Lib Dem private polling v Lord Ashcroft’s polling (PLUS the sting in the tail for the party)

by Stephen Tall on March 10, 2015

times red boxI have a piece on today’s Times Red Box blog looking at Lib Dem prospects for this May’s election: Ignore the Liberal Democrats at your peril – and don’t write them off.

Here’s its premise:

There is a new fear which stalks the Liberal Democrat leadership. Forget unpopularity: we’ve grown used to that. For five years the party has suffered the slings and arrows of its outrageous fortune, thrust into a coalition government in the midst of the biggest financial crisis in a century. What worries party strategists now is something different, worse: being ignored.

And it is that, being ignored, which the party feels is unjust — in particular because its own private polling shows the Lib Dems doing much better in its target seats.

Now, a lot of commentators will see the words ‘private polling’ and raise an arch eyebrow before snarking that Mandy Rice Davis applies (“well, they would say that, wouldn’t they?”). Fair enough. Take what follows with as much of a pinch of salt as you like.
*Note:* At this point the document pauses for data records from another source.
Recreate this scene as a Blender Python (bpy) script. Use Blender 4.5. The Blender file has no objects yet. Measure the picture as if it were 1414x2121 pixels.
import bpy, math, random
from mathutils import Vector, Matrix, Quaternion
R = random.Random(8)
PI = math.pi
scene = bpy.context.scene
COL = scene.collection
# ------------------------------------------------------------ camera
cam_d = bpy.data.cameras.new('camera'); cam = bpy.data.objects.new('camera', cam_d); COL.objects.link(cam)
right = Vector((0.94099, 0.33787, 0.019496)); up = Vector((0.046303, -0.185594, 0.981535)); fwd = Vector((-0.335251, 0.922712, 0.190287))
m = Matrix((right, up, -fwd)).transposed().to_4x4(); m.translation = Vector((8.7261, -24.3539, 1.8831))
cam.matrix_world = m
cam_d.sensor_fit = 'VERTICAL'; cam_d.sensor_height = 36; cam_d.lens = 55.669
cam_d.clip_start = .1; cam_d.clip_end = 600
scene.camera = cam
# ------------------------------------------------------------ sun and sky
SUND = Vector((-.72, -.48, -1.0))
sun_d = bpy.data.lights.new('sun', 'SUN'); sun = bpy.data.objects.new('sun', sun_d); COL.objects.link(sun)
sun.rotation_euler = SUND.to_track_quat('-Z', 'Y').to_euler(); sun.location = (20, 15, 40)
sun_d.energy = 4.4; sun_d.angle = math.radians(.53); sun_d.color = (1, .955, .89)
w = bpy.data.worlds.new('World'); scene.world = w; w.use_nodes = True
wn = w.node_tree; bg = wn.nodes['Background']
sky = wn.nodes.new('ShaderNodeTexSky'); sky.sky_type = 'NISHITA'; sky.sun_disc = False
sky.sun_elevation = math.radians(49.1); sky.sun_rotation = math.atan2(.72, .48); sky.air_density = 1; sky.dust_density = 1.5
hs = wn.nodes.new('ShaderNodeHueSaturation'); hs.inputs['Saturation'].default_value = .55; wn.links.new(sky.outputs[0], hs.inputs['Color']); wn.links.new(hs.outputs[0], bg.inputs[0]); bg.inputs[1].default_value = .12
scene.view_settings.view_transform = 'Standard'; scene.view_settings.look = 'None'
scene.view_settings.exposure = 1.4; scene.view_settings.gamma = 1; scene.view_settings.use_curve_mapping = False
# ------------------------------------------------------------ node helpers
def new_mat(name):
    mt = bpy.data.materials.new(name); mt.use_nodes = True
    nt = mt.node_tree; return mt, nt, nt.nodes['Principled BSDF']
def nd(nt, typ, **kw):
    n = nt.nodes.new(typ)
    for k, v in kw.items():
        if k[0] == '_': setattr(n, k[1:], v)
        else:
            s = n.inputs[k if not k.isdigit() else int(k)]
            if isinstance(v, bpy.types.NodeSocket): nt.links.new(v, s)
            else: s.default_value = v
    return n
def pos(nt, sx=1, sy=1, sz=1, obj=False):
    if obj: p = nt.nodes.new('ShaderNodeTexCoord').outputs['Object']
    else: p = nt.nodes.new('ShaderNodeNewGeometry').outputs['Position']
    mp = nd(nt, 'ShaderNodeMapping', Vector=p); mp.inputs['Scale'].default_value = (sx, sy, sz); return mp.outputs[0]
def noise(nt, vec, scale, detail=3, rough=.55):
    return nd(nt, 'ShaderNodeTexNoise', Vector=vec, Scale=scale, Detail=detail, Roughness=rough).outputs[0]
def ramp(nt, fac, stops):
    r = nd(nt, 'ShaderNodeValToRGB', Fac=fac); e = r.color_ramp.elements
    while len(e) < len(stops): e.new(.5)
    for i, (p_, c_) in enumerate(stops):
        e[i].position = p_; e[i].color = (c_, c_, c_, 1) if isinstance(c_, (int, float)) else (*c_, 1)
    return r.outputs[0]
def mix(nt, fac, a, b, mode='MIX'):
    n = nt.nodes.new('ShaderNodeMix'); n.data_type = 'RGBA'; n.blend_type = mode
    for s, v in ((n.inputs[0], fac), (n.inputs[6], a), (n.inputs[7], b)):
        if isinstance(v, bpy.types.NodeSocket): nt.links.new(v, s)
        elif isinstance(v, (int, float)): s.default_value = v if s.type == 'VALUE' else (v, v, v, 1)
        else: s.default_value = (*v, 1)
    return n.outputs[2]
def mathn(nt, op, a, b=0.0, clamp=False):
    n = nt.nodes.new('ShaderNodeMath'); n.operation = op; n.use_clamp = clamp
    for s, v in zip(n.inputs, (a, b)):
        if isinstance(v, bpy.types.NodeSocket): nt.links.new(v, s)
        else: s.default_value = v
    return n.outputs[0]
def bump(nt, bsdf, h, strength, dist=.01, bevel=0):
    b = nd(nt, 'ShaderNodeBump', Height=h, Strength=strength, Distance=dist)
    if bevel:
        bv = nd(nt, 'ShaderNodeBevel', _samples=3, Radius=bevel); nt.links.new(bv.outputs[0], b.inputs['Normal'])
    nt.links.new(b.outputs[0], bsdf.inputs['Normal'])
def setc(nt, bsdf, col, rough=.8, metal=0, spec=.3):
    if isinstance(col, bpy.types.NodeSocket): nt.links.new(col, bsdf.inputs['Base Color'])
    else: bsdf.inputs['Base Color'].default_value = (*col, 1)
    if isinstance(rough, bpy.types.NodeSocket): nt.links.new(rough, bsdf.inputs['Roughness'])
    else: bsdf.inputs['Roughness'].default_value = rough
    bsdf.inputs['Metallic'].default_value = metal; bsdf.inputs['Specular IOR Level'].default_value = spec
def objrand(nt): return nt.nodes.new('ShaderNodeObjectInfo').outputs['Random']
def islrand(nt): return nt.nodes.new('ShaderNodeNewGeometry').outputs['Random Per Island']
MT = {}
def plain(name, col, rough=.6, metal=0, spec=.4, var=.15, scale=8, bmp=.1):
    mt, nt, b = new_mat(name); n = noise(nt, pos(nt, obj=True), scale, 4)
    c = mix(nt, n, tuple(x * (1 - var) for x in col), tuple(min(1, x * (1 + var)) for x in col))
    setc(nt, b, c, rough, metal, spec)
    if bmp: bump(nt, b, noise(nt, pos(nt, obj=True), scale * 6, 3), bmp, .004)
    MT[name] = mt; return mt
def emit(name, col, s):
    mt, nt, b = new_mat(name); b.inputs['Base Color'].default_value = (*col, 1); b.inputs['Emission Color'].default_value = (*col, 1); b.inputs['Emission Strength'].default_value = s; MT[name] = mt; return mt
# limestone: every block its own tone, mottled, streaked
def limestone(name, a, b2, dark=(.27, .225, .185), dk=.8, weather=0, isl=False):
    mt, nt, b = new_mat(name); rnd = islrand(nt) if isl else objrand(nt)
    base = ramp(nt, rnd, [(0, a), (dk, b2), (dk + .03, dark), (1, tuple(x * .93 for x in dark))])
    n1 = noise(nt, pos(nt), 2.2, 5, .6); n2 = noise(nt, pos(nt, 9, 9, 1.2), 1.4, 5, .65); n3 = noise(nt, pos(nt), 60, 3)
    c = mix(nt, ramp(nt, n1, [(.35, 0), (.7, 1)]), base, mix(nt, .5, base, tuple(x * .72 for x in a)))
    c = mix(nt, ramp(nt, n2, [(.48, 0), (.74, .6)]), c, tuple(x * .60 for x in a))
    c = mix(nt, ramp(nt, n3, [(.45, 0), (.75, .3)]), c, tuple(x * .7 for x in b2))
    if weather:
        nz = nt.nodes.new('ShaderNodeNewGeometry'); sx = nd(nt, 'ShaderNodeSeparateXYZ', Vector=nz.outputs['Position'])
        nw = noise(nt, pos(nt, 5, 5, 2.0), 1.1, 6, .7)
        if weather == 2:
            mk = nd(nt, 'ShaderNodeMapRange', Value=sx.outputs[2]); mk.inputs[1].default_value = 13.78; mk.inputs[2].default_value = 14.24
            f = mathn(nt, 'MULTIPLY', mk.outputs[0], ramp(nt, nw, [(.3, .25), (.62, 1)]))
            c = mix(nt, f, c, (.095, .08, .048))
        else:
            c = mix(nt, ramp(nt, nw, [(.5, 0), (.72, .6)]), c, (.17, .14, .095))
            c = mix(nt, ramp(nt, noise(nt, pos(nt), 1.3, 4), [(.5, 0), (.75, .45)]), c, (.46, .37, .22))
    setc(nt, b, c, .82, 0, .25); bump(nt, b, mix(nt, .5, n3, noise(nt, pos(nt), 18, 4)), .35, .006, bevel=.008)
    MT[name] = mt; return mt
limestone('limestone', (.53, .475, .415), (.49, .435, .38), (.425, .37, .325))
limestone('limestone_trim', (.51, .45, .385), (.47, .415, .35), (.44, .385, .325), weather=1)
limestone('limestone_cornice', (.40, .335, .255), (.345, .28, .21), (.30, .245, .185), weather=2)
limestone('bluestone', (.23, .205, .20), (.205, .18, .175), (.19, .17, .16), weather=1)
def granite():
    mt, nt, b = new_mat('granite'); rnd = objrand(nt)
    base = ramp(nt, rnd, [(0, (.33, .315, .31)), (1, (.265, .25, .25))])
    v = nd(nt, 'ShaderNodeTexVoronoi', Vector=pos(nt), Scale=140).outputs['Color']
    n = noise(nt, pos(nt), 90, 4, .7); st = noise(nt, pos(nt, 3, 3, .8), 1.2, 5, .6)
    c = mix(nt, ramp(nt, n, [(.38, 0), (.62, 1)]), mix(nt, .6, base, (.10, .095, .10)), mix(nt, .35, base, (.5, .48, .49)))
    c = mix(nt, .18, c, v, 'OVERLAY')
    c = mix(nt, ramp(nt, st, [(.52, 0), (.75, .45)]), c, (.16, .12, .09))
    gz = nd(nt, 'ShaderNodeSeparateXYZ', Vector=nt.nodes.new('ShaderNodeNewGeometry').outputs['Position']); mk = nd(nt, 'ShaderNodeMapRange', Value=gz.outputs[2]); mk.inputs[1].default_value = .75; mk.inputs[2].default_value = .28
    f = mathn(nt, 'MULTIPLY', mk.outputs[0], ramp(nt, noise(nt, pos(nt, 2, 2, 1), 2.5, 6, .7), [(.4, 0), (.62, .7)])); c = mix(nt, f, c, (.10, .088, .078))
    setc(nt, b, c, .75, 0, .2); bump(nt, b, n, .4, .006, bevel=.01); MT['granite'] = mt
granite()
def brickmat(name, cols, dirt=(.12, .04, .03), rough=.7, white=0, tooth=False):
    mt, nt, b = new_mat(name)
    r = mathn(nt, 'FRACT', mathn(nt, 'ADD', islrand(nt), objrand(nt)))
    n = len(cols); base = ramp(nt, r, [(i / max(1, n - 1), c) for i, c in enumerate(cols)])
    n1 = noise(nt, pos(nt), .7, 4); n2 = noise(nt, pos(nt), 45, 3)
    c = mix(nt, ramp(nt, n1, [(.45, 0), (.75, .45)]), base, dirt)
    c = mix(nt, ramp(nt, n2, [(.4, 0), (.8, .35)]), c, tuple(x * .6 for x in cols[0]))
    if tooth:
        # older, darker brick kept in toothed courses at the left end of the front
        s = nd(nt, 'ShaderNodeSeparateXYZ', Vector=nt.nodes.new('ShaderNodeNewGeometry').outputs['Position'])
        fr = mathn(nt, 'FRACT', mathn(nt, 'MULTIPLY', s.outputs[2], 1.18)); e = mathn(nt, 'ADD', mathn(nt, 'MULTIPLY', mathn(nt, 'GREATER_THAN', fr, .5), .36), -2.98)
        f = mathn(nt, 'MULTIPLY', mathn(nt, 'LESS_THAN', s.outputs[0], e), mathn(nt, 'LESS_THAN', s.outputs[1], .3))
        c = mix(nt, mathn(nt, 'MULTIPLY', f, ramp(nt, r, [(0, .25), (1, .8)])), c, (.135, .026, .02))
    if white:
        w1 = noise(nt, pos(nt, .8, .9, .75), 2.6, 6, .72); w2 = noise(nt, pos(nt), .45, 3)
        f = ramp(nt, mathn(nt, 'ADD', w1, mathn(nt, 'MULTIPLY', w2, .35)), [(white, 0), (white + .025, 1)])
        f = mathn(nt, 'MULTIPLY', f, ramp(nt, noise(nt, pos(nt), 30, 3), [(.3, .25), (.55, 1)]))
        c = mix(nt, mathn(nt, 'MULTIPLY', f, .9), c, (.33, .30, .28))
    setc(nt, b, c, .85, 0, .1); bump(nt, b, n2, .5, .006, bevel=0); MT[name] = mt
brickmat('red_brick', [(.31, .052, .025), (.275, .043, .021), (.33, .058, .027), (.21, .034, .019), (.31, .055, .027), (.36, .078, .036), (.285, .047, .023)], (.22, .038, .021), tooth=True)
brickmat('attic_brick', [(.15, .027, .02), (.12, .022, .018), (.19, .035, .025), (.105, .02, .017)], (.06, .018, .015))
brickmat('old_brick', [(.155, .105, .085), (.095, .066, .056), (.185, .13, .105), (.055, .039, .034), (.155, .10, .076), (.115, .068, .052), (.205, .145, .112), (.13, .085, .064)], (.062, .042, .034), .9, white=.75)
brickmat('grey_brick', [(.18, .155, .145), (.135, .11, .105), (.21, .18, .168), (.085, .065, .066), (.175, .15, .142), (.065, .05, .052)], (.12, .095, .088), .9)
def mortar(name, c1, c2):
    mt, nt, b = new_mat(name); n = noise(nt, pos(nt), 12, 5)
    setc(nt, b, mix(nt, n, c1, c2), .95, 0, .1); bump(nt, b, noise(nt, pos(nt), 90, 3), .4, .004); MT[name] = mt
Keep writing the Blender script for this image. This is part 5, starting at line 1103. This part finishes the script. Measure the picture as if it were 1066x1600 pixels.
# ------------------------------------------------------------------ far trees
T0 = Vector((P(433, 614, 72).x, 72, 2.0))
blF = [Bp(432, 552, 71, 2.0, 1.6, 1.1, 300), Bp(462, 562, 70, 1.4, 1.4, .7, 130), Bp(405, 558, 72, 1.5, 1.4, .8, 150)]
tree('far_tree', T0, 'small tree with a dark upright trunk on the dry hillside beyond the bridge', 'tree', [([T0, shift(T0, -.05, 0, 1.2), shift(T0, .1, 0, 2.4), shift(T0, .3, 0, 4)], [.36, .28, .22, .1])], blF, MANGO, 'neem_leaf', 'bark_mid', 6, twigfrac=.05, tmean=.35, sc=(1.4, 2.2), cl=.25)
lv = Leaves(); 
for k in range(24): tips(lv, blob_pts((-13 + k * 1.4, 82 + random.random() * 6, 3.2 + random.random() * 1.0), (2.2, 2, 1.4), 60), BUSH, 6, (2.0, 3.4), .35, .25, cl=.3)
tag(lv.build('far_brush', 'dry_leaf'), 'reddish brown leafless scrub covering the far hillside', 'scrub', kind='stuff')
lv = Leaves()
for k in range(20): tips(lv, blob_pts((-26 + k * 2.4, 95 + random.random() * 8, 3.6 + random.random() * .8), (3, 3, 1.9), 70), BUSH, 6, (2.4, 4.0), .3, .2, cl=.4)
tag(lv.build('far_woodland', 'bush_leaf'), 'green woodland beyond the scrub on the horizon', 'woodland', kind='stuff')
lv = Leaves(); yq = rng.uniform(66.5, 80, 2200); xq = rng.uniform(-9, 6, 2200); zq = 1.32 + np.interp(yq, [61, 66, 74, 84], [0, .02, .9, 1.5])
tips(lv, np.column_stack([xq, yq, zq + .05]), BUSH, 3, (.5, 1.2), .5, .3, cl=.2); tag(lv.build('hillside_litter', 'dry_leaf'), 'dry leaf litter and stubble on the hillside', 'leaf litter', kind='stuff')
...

What I find encouraging is the approach the party has taken. First, they’ve invested heavily in seat-by-seat polling, far more so than ever before — more than 120 polls commissioned to date, including multiple polls in some seats. There’s no way the party would’ve spent the rumoured £350k+ simply as a comfort blanket, or to try and get a couple of positive press stories. It’s been done so the party knows where to focus its scarce resources (including switching them away from seats when necessary) and to know which policies persuade which voters.

Secondly, they’ve taken a smart approach in their choice of questions. In his constituency polls, Lord Ashcroft asks a two-stage question: ‘Who would you vote for if there was a general election tomorrow?’, then ‘Thinking specifically about your seat, who would you vote for?’ It has already been shown what a difference that makes in Lib Dem-held seats: the value of MP incumbency. However, the Lib Dems’ polling goes beyond that. The party’s two-stage questions first prompt about the seat in a similar way to Lord Ashcroft’s second question. But then at the second stage the party names the candidates who’ll be standing and who’ll appear on the ballot paper. What that reveals is the extent of the personal support most Lib Dem MPs attract.

Lynne Featherstone‘s seat of Hornsey and Wood Green, in London, is a good example. When Lord Ashcroft polled it last September, he found the Lib Dems 13% behind Labour. The latest Lib Dem poll, published on Mark Pack’s blog here, finds Lynne just 3% behind. (Of course, the two polls were conducted months apart so the difference could just be down to chance — but I suspect the big difference is accounted for by Lynne’s personal vote.) A similar pattern is repeated in many Lib Dem seats, including in the South-West of England and Scotland, both areas where many pundits are quick to dismiss the Lib Dems as an entirely spent force.

There is, though, a sting in the tail for the party. This reliance on its MPs’ personal votes to inoculate it from the worst of the national swing is an unavoidable tactic at this election. But it is not a sustainable strategy. The party’s private polling reveals the strength of its MPs’ local brand. But it also lays starkly bare the weakness of the Lib Dems’ national brand.